Derivation
Prefixation
Proto-Indo-European clearly had suffixes, but is sometimes assumed (e.g., Meillet 1964) to have lacked prefixes, an hypothesis that fits the relatively late process in Indo-European of univerbation, by which particles came to form a unit with a verb (e.g., Lat. ob uos sacro > uos obsecro ‘I beseech you’). Latin's few prefixes were predominantly prepositions in origin and often had aspectual value, cf. edere vs. comedere ‘eat (up)’. In vulgar and late Latin the increase in prefixed forms was often matched by loss of semantic nuances and replacement of the simplex forms by originally prefixed ones, such as Sp. comer ‘eat’ (see Väänänen 1966:106–8). The original prefixes are often unrecognizable, cf. *com-initiare > Fr. commencer, It. cominciare, Sp. comenzar. Some underwent semantic shift: e.g., It. rileggere ‘read again’ vs. riposare ‘rest’. Meyer-Lübke (1894) reports seventeen prepositions and three adverbs used as prefixes in Latin verbal derivation surviving in Romance; many of these also occur in nominal derivation. Verbal derivatives are most widespread, and the use of two opposing prefixes with an otherwise non-existent verbal base is common; Fr. embarrasser ‘hinder’, débarrasser ‘clear’, but no **barrasser.

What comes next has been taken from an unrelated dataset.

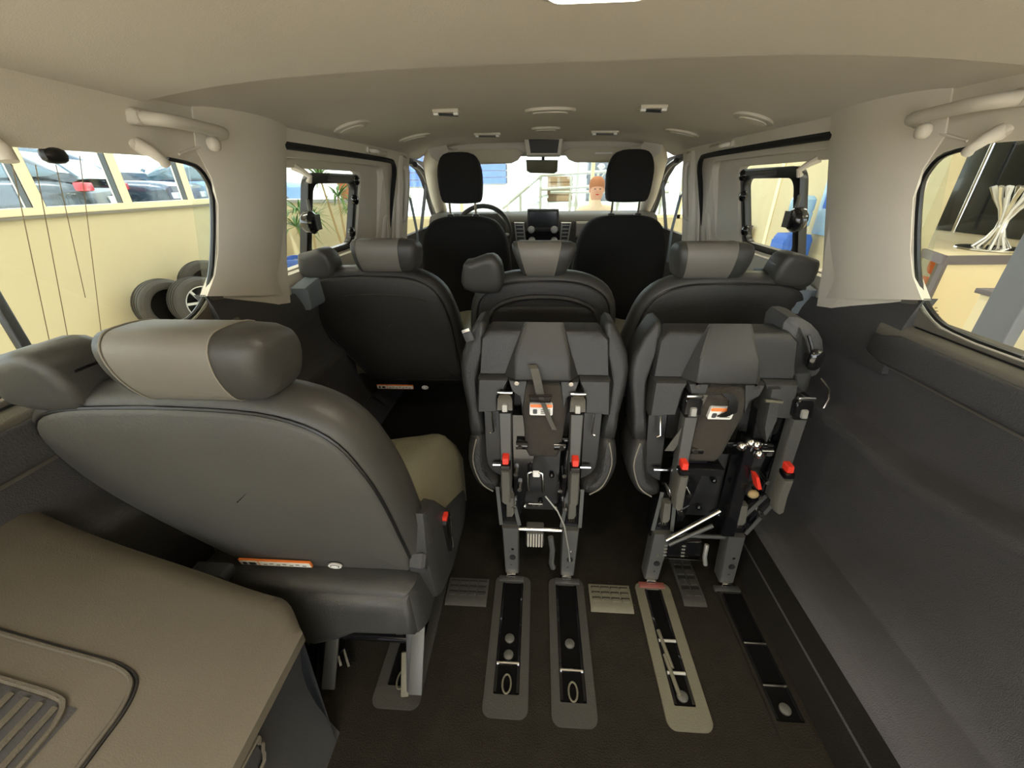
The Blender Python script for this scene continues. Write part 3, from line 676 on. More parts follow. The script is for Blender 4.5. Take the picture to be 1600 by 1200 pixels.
# ---- front seats
def front_seat(label, cx):
    t = thing('front_seat', label, 'seat', (cx, 2.4, 0))
    def fx(x, y, z): return (cx+x, 2.36 + y - (z-.5)*.12, z)
    f = lambda x, z, d: fx(x, d, z)
    o_ = spline([(0, .885), (.12, .878), (.19, .845), (.235, .77), (.252, .68), (.262, .55), (.262, .40), (.24, .25), (-.24, .25), (-.262, .40), (-.262, .55), (-.252, .68), (-.235, .77), (-.19, .845), (-.12, .878)], 3)
    b = MB(); b.slab(o_, [(.0, .03), (.008, .012), (.03, 0), (.10, 0), (.13, .015), (.14, .05)], f, dome0=.012); b.build('backrest', 'fabric_black', t, sharp=60)
    h = spline([(-.105, .965), (-.116, 1.06), (-.108, 1.13), (-.075, 1.178), (0, 1.188), (.075, 1.178), (.108, 1.13), (.116, 1.06), (.105, .965), (.06, .95), (-.06, .95)], 3)
    b = MB(); b.slab(h, [(.0, .02), (.008, .006), (.03, 0), (.08, 0), (.10, .02)], f, dome0=.008); b.build('headrest', 'fabric_black', t, sharp=60)
    for s_ in (-.07, .07):
        b = MB(); b.cyl(fx(s_, .05, .86), fx(s_, .05, .97), .006, 10); b.build('headrest_post', 'chrome', t)
        b = MB(); b.lathe([(.020, 0), (.018, .010), (.010, .014)], 14, fx(s_, .05, .883)); b.build('post_guide', 'black', t)
    b = MB(); b.slab(rrect(-.26, .26, 2.42, 2.92, .06), [(.30, .02), (.33, 0), (.42, 0), (.45, .03)], lambda x, y, d: (cx+x, y, d)); b.build('seat_cushion', 'fabric_black', t)
    b = MB(); b.box(cx-.22, cx+.22, 2.45, 2.85, 0, .30); b.build('seat_base', 'plastic_dark', t, bev=.02)
front_seat('black fabric front seat on the left, in front of the steering wheel', -.435)
front_seat('black fabric front seat on the right, passenger side of the dashboard', .44)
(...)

Productive prefixes tend to occur in learnèd formations. Originally prepositions (and adverbs) borrowed from Greek and Latin, they combine with nouns, adjectives and verbs, e.g., auto-, hyper-, super-, extra-, anti-, inter-. They primarily convey intensification, reversal, negation, iteration and – unlike suffixes – lack evaluative force. Prefixes may occasionally occur as independent elements, often with a specific meaning, e.g., Fr. ex-député ‘former representative’ and mon ex ‘my ex-(husband)’.